[BEGIN SUPPLIED INFORMATION]
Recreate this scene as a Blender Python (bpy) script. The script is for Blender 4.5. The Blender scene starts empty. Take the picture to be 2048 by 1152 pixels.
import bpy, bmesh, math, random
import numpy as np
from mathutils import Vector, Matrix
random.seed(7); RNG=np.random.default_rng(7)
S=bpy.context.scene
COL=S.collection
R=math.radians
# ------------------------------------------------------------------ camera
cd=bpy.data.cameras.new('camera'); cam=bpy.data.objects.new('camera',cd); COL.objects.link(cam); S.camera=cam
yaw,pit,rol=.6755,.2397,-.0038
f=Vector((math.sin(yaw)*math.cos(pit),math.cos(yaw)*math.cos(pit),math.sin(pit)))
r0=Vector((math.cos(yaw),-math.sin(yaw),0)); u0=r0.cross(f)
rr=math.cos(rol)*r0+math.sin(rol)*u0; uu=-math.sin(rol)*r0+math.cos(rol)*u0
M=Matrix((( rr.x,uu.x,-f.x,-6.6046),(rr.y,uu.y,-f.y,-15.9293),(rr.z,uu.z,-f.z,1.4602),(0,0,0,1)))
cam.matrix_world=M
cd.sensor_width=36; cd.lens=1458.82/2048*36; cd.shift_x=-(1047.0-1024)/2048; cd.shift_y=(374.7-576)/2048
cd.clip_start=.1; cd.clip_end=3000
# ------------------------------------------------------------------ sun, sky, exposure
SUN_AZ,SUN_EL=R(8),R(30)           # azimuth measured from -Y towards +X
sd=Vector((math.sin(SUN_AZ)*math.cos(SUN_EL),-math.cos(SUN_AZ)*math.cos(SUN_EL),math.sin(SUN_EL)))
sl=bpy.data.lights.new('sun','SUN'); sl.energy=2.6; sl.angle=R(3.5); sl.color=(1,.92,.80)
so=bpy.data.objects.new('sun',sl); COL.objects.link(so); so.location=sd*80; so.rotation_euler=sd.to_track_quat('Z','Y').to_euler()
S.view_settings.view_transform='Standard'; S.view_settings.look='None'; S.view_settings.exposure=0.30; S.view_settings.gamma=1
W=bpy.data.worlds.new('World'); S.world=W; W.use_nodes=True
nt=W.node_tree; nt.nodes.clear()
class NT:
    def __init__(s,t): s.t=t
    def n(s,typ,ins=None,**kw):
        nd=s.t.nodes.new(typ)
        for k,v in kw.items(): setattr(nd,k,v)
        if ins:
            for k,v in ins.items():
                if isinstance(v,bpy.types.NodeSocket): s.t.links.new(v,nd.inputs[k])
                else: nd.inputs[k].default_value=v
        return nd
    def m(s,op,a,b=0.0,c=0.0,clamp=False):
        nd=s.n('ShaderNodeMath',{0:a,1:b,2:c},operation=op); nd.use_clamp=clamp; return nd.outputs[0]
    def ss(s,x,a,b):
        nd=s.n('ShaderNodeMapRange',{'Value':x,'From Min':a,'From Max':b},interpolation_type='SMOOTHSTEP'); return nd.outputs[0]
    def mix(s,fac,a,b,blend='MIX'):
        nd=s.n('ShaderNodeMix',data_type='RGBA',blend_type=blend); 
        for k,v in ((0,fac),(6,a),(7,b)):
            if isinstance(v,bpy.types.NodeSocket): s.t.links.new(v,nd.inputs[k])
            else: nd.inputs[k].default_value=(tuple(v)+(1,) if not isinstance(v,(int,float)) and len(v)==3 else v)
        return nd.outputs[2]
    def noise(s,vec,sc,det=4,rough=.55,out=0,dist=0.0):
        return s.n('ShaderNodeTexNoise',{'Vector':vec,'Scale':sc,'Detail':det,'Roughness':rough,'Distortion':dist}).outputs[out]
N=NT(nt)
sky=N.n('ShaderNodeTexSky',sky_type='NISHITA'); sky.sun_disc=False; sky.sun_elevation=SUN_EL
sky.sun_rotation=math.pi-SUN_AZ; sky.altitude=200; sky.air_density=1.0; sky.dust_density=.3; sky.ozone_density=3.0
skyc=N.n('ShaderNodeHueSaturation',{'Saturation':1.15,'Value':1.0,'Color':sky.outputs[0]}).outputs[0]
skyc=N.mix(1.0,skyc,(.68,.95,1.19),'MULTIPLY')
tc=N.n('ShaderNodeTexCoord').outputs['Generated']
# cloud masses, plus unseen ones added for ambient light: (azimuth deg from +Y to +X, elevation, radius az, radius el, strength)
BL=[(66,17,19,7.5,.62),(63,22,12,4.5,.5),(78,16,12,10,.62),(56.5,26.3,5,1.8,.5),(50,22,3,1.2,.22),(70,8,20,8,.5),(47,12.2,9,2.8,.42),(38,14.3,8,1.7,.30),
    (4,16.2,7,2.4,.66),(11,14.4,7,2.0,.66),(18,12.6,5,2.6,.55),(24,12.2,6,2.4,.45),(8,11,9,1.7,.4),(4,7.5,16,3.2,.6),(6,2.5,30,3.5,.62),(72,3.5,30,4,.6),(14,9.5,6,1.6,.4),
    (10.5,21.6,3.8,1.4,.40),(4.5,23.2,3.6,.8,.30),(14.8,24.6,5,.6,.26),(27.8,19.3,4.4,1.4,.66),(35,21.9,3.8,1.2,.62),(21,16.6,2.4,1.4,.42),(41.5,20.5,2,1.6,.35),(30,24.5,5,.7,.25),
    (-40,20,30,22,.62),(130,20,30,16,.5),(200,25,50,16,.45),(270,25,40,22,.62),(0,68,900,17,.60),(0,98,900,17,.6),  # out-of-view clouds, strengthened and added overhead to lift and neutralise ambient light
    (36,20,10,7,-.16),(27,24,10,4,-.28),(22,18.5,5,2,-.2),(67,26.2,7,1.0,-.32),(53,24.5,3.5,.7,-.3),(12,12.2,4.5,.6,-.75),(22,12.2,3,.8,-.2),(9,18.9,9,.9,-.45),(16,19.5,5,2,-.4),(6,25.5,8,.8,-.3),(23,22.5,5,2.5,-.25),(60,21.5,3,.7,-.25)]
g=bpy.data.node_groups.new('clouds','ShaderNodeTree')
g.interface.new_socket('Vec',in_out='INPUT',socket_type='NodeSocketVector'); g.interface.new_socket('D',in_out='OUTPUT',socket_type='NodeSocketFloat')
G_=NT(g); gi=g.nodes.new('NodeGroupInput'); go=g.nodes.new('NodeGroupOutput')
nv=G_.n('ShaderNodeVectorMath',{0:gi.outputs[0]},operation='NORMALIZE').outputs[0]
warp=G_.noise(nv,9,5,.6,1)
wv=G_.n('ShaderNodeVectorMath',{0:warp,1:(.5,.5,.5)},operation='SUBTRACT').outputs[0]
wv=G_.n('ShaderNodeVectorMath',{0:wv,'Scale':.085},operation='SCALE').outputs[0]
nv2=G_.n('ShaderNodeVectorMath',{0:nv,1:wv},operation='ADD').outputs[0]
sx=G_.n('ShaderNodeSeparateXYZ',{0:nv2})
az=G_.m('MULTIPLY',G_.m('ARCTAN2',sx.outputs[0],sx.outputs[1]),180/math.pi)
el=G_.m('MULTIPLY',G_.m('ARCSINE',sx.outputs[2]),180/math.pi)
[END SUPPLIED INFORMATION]
__WHAT IS REQUIRED__.
Repeat the material in full, exactly as it stands.

__WRITTEN ANSWER__.
Recreate this scene as a Blender Python (bpy) script. The script is for Blender 4.5. The Blender scene starts empty. Take the picture to be 2048 by 1152 pixels.
import bpy, bmesh, math, random
import numpy as np
from mathutils import Vector, Matrix
random.seed(7); RNG=np.random.default_rng(7)
S=bpy.context.scene
COL=S.collection
R=math.radians
# ------------------------------------------------------------------ camera
cd=bpy.data.cameras.new('camera'); cam=bpy.data.objects.new('camera',cd); COL.objects.link(cam); S.camera=cam
yaw,pit,rol=.6755,.2397,-.0038
f=Vector((math.sin(yaw)*math.cos(pit),math.cos(yaw)*math.cos(pit),math.sin(pit)))
r0=Vector((math.cos(yaw),-math.sin(yaw),0)); u0=r0.cross(f)
rr=math.cos(rol)*r0+math.sin(rol)*u0; uu=-math.sin(rol)*r0+math.cos(rol)*u0
M=Matrix((( rr.x,uu.x,-f.x,-6.6046),(rr.y,uu.y,-f.y,-15.9293),(rr.z,uu.z,-f.z,1.4602),(0,0,0,1)))
cam.matrix_world=M
cd.sensor_width=36; cd.lens=1458.82/2048*36; cd.shift_x=-(1047.0-1024)/2048; cd.shift_y=(374.7-576)/2048
cd.clip_start=.1; cd.clip_end=3000
# ------------------------------------------------------------------ sun, sky, exposure
SUN_AZ,SUN_EL=R(8),R(30)           # azimuth measured from -Y towards +X
sd=Vector((math.sin(SUN_AZ)*math.cos(SUN_EL),-math.cos(SUN_AZ)*math.cos(SUN_EL),math.sin(SUN_EL)))
sl=bpy.data.lights.new('sun','SUN'); sl.energy=2.6; sl.angle=R(3.5); sl.color=(1,.92,.80)
so=bpy.data.objects.new('sun',sl); COL.objects.link(so); so.location=sd*80; so.rotation_euler=sd.to_track_quat('Z','Y').to_euler()
S.view_settings.view_transform='Standard'; S.view_settings.look='None'; S.view_settings.exposure=0.30; S.view_settings.gamma=1
W=bpy.data.worlds.new('World'); S.world=W; W.use_nodes=True
nt=W.node_tree; nt.nodes.clear()
class NT:
    def __init__(s,t): s.t=t
    def n(s,typ,ins=None,**kw):
        nd=s.t.nodes.new(typ)
        for k,v in kw.items(): setattr(nd,k,v)
        if ins:
            for k,v in ins.items():
                if isinstance(v,bpy.types.NodeSocket): s.t.links.new(v,nd.inputs[k])
                else: nd.inputs[k].default_value=v
        return nd
    def m(s,op,a,b=0.0,c=0.0,clamp=False):
        nd=s.n('ShaderNodeMath',{0:a,1:b,2:c},operation=op); nd.use_clamp=clamp; return nd.outputs[0]
    def ss(s,x,a,b):
        nd=s.n('ShaderNodeMapRange',{'Value':x,'From Min':a,'From Max':b},interpolation_type='SMOOTHSTEP'); return nd.outputs[0]
    def mix(s,fac,a,b,blend='MIX'):
        nd=s.n('ShaderNodeMix',data_type='RGBA',blend_type=blend); 
        for k,v in ((0,fac),(6,a),(7,b)):
            if isinstance(v,bpy.types.NodeSocket): s.t.links.new(v,nd.inputs[k])
            else: nd.inputs[k].default_value=(tuple(v)+(1,) if not isinstance(v,(int,float)) and len(v)==3 else v)
        return nd.outputs[2]
    def noise(s,vec,sc,det=4,rough=.55,out=0,dist=0.0):
        return s.n('ShaderNodeTexNoise',{'Vector':vec,'Scale':sc,'Detail':det,'Roughness':rough,'Distortion':dist}).outputs[out]
N=NT(nt)
sky=N.n('ShaderNodeTexSky',sky_type='NISHITA'); sky.sun_disc=False; sky.sun_elevation=SUN_EL
sky.sun_rotation=math.pi-SUN_AZ; sky.altitude=200; sky.air_density=1.0; sky.dust_density=.3; sky.ozone_density=3.0
skyc=N.n('ShaderNodeHueSaturation',{'Saturation':1.15,'Value':1.0,'Color':sky.outputs[0]}).outputs[0]
skyc=N.mix(1.0,skyc,(.68,.95,1.19),'MULTIPLY')
tc=N.n('ShaderNodeTexCoord').outputs['Generated']
# cloud masses, plus unseen ones added for ambient light: (azimuth deg from +Y to +X, elevation, radius az, radius el, strength)
BL=[(66,17,19,7.5,.62),(63,22,12,4.5,.5),(78,16,12,10,.62),(56.5,26.3,5,1.8,.5),(50,22,3,1.2,.22),(70,8,20,8,.5),(47,12.2,9,2.8,.42),(38,14.3,8,1.7,.30),
    (4,16.2,7,2.4,.66),(11,14.4,7,2.0,.66),(18,12.6,5,2.6,.55),(24,12.2,6,2.4,.45),(8,11,9,1.7,.4),(4,7.5,16,3.2,.6),(6,2.5,30,3.5,.62),(72,3.5,30,4,.6),(14,9.5,6,1.6,.4),
    (10.5,21.6,3.8,1.4,.40),(4.5,23.2,3.6,.8,.30),(14.8,24.6,5,.6,.26),(27.8,19.3,4.4,1.4,.66),(35,21.9,3.8,1.2,.62),(21,16.6,2.4,1.4,.42),(41.5,20.5,2,1.6,.35),(30,24.5,5,.7,.25),
    (-40,20,30,22,.62),(130,20,30,16,.5),(200,25,50,16,.45),(270,25,40,22,.62),(0,68,900,17,.60),(0,98,900,17,.6),  # out-of-view clouds, strengthened and added overhead to lift and neutralise ambient light
    (36,20,10,7,-.16),(27,24,10,4,-.28),(22,18.5,5,2,-.2),(67,26.2,7,1.0,-.32),(53,24.5,3.5,.7,-.3),(12,12.2,4.5,.6,-.75),(22,12.2,3,.8,-.2),(9,18.9,9,.9,-.45),(16,19.5,5,2,-.4),(6,25.5,8,.8,-.3),(23,22.5,5,2.5,-.25),(60,21.5,3,.7,-.25)]
g=bpy.data.node_groups.new('clouds','ShaderNodeTree')
g.interface.new_socket('Vec',in_out='INPUT',socket_type='NodeSocketVector'); g.interface.new_socket('D',in_out='OUTPUT',socket_type='NodeSocketFloat')
G_=NT(g); gi=g.nodes.new('NodeGroupInput'); go=g.nodes.new('NodeGroupOutput')
nv=G_.n('ShaderNodeVectorMath',{0:gi.outputs[0]},operation='NORMALIZE').outputs[0]
warp=G_.noise(nv,9,5,.6,1)
wv=G_.n('ShaderNodeVectorMath',{0:warp,1:(.5,.5,.5)},operation='SUBTRACT').outputs[0]
wv=G_.n('ShaderNodeVectorMath',{0:wv,'Scale':.085},operation='SCALE').outputs[0]
nv2=G_.n('ShaderNodeVectorMath',{0:nv,1:wv},operation='ADD').outputs[0]
sx=G_.n('ShaderNodeSeparateXYZ',{0:nv2})
az=G_.m('MULTIPLY',G_.m('ARCTAN2',sx.outputs[0],sx.outputs[1]),180/math.pi)
el=G_.m('MULTIPLY',G_.m('ARCSINE',sx.outputs[2]),180/math.pi)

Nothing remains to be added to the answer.